Biden issues his State of the Union address on 7 March, an energetic defense of Democratic values, where he never uses Trump’s name, instead referring to him as Biden’s “predecessor”.
As expected, democracy is a cornerstone of the speech: Biden notes how democracy is under threat both in the US and around the world.
“January 6 and the lies about the 2020 election, and the plots to steal the election, posed the gravest threat to our democracy since the civil war,” he says. “But they failed. America stood strong and democracy prevailed. But we must be honest, the threat remains and democracy must be defended.”
Trump and his allies in Congress “seek to bury the truth about January 6”, the president says. But the moment calls for speaking the truth.
“And here’s the simplest truth: you can’t love your country only when you win,” Biden says. “As I’ve done ever since being elected to office, I ask you all, without regard to party, to join together and defend our democracy.”
On 9 March, both Biden and Trump hold rallies in Georgia. There, Trump responds to the State of the Union, calling it an “angry, dark, hate-filled rant” that wouldn’t bring the country together.

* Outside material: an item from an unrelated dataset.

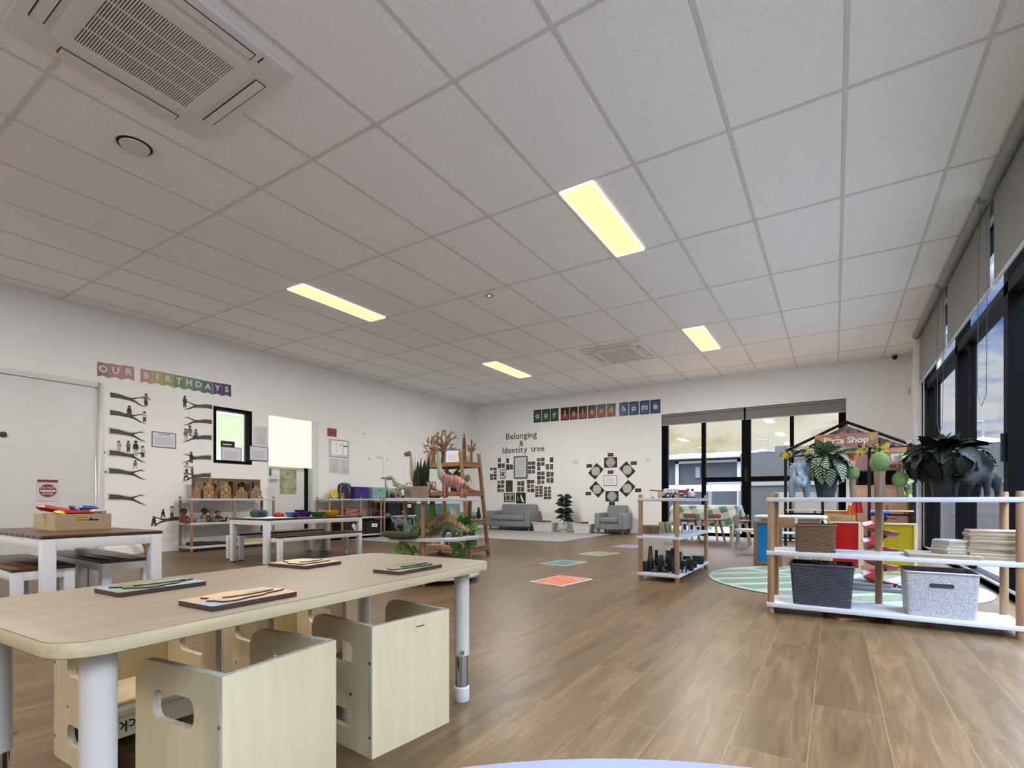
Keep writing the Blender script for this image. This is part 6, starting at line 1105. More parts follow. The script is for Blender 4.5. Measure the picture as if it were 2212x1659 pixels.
for i, (u0, u1, v, x_, gb, lb) in enumerate(((417, 432, 1046, -7.13, 0, 'narrow stepped wooden toy house at the left end of the row'), (430, 441, 1040, -7.20, 1, 'wooden toy house with a curved gable behind the narrow one'), (440, 461, 1039, -7.12, 1, 'tallest wooden toy house with a yellow round window'), (463, 476, 1050, -7.20, 0, 'small wooden toy house half hidden in the middle of the row'),
        (476, 498, 1040, -7.12, 1, 'wooden toy house with a wide curved gable and red windows'), (509, 533, 1052, -7.12, 0, 'low wooden toy house with dark windows right of the middle'), (534, 541, 1060, -7.2, 0, 'tiny wooden toy house between the two right ones'), (541, 564, 1049, -7.12, 0, 'stepped wooden toy house at the right end of the row'))):
    y0, y1 = lx(u0, x_), lx(u1, x_); w_ = (y1-y0)/2; yc = (y0+y1)/2; h = max(0.08, zv(v, x_, yc)-TOP); t = thing('toy_house', lb, 'toy house', (x_, yc, TOP), pi/2, 'wooden toy houses')
    gp = [(-w_, 0), (w_, 0), (w_, h*0.62)]+([(w_*0.8, h*0.72), (w_*0.5, h*0.78), (w_*0.35, h*0.93), (0, h), (-w_*0.35, h*0.93), (-w_*0.5, h*0.78), (-w_*0.8, h*0.72)] if gb else [(w_*0.6, h*0.62), (w_*0.6, h*0.8), (w_*0.3, h*0.8), (w_*0.3, h), (-w_*0.3, h), (-w_*0.3, h*0.8), (-w_*0.6, h*0.8), (-w_*0.6, h*0.62)])+[(-w_, h*0.62)]
    MB().prism(gp, -0.012, 0.012).build('facade', kraft, t)
    mb = MB(); n = 3 if w_ > 0.04 else 2
    for r_ in range(3):
        for k in range(n): xx = -w_*0.62+w_*1.24*k/(n-1); zz = h*(0.12+0.18*r_); mb.box(xx-w_*0.11, xx+w_*0.11, -0.0135, -0.0115, zz, zz+h*0.085, (r_*2+k+i) % 6 if (r_+k+i) % 2 and i not in (5,) else 6)
    if gb: mb.prism(circ(w_*0.2, 12, (0, h*0.76)), -0.0135, -0.0115, mi=i % 2*4)
    mb.build('window', [mat('toy_pane', w__, 0.3) for w__ in wins]+[C('#3A2C22')], t, sm=0)
def doll(lb, u, x_, s, cloth_, skin, hair_, lie=0.0, rz=0.0):
    t = thing('rag_doll', lb, 'doll', (x_, lx(u, x_), MID), pi/2+rz, 'rag dolls on the doll shelf'); T = Matrix.Rotation(lie, 4, 'X')
    def P(*a): p = T @ V(a); return (p.x*s, p.y*s, max(p.z*s, 0.0))
    mb = MB(); mb.tube([P(0, 0, 0.03), P(0, 0, 0.18), P(0, 0, 0.36), P(0, 0, 0.46)], [0.16*s, 0.17*s, 0.12*s, 0.05*s], 12)
    for sx in (-1, 1): mb.tube([P(sx*0.12, 0, 0.38), P(sx*0.24, -0.08, 0.24), P(sx*0.22, -0.18, 0.10)], [0.05*s, 0.05*s, 0.04*s], 8)
    mb.build('dress', C(cloth_, 0.9, noise=0.25, scale=50), t)
    for sx in (-1, 1): MB().tube([P(sx*0.08, -0.08, 0.07), P(sx*0.12, -0.28, 0.07), P(sx*0.14, -0.44, 0.06)], [0.07*s, 0.06*s, 0.055*s], 8).build('leg', C(skin, 0.9), t)
    hp = P(0, 0, 0.60); hd = MB().ball(hp, 0.15*s, (1, 0.95, 1.05), 14).build('head', C(skin, 0.9), t)
    MB().ball((hp[0], hp[1]+0.03*s, hp[2]+0.045*s), 0.165*s, (1.05, 1.0, 0.95), 12).build('hair', C(hair_, 0.95, noise=0.4, scale=60, bump=0.6), t)
    e = MB(); [e.ball((hp[0]+sx*0.05*s, hp[1]-0.14*s, hp[2]+0.0), 0.014*s, (1, 0.5, 1), 8) for sx in (-1, 1)]; e.build('eye', C('#1E1A18'), hd)
doll('large rag doll with big black hair and red dress on the doll shelf', 397, -7.16, 0.24, '#8E3A3A', '#7E4A36', '#17120F'); doll('small rag doll in blue behind the left front pole of the doll shelf', 421, -7.20, 0.12, '#3A5A7E', '#B08A70', '#4A3A2C', R(-60))
doll('beige rag doll slumped with brown hair right of the left front pole', 437, -7.13, 0.15, '#B7A68E', '#C2A384', '#7E664A', R(25)); doll('rag doll with brown face propped up in the doll heap', 442, -7.22, 0.24, '#6E5C46', '#6E4633', '#5A3A28'); doll('rag doll with pale hair propped up behind the green one', 457, -7.22, 0.23, '#A89A84', '#C9A98C', '#B8A88A')
doll('rag doll in green dress lying at the middle of the doll heap', 461, -7.12, 0.16, '#2F6A44', '#C2A080', '#8A7350', R(-30)); doll('rag doll with rust hair and dark suit right of the green doll', 473, -7.17, 0.20, '#22263A', '#B98A6A', '#7E3E22', R(-15)); doll('rag doll lying flat in navy and maroon at the right of the doll heap', 488, -7.12, 0.15, '#2A2C50', '#7A2A36', '#3A2420', R(-70), 0.6)
tag(MB().box(-0.13, 0.11, -0.17, 0.05, 0, 0.045).box(-0.12, 0.10, 0.05, 0.24, 0, 0.035).build('black_tray', C('#1B1A1B', 0.5), loc=(-7.21, 3.64, LOW), bev=0.003), 'low black box with a step on the bottom board of the doll shelf', 'box')
tag(MB().ring(rrect(-0.20, 0.20, -0.10, 0.10, 0.004, 3), rrect(-0.185, 0.185, -0.085, 0.085, 0.004, 3), 0, 0.06, 'xy').box(-0.19, 0.19, -0.09, 0.09, 0, 0.008).build('wooden_tray', M['lightwood'], loc=(-7.2, lx(541, -7.2), LOW), rz=pi/2), 'pale wooden tray on the bottom board of the doll shelf', 'tray')
# ---------------------------------------------------------------- backpack shelf and crates
XQ = -7.2
t = thing('backpack', 'navy backpack with white piping and a pink tag on the left wall shelf', 'backpack', (-7.17, lx(744, -7.17), TOP), R(58)); W_, H_, D_ = 0.115, 0.27, 0.075
mb = MB(); n = 20
def bag_ring(z, k): return [(p[0]*k, p[1]*k, z) for p in rrect(-W_, W_, -D_, D_, 0.05, 4)]
rings = [(0, 0.9), (0.03, 1.0), (0.16, 1.0), (0.22, 0.95), (0.255, 0.78), (0.272, 0.45)]; L_ = len(bag_ring(0, 1)); vs = [p for z, k in rings for p in bag_ring(z, k)]
mb.add(vs, [(i*L_+j, i*L_+(j+1) % L_, (i+1)*L_+(j+1) % L_, (i+1)*L_+j) for i in range(len(rings)-1) for j in range(L_)]+[tuple(range(L_-1, -1, -1)), tuple((len(rings)-1)*L_+j for j in range(L_))])
mb.build('bag_body', C('#2A3444', 0.8), t, sm=60); MB().tube([(-W_*0.62, -D_*0.9, 0.02), (-W_*0.66, -D_*1.03, 0.14), (-W_*0.52, -D_*0.9, 0.235), (0, -D_*0.55, 0.268), (W_*0.52, -D_*0.9, 0.235), (W_*0.66, -D_*1.03, 0.14), (W_*0.62, -D_*0.9, 0.02)], 0.004, 6).build('piping', C('#E0E0E0'), t)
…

“I’m going to bring it together,” Trump says. “He’s a threat to democracy. I will tell you, he’s a threat to democracy. Weaponize government. Weaponize the FBI. Weaponize the DoJ. He’s a threat to democracy for other reasons also. No 1, he’s grossly incompetent.”
In a 16 March speech in Ohio, Trump derides the court cases he faces and again calls the January 6 rioters “patriots” and “hostages”.
He warns that there will be a “bloodbath” if he loses the race, though his campaign later claims Trump was talking about the effects on the auto industry and the economy. Biden’s campaign says the comment was another sign of Trump’s threats of political violence, saying :“He wants another January 6.”
In the speech, Trump starkly lays out what he thinks will happen if he loses the election: US democracy will end.
“I don’t think you’re going to have another election in this country, if we don’t win this election … certainly not an election that’s meaningful,” he says.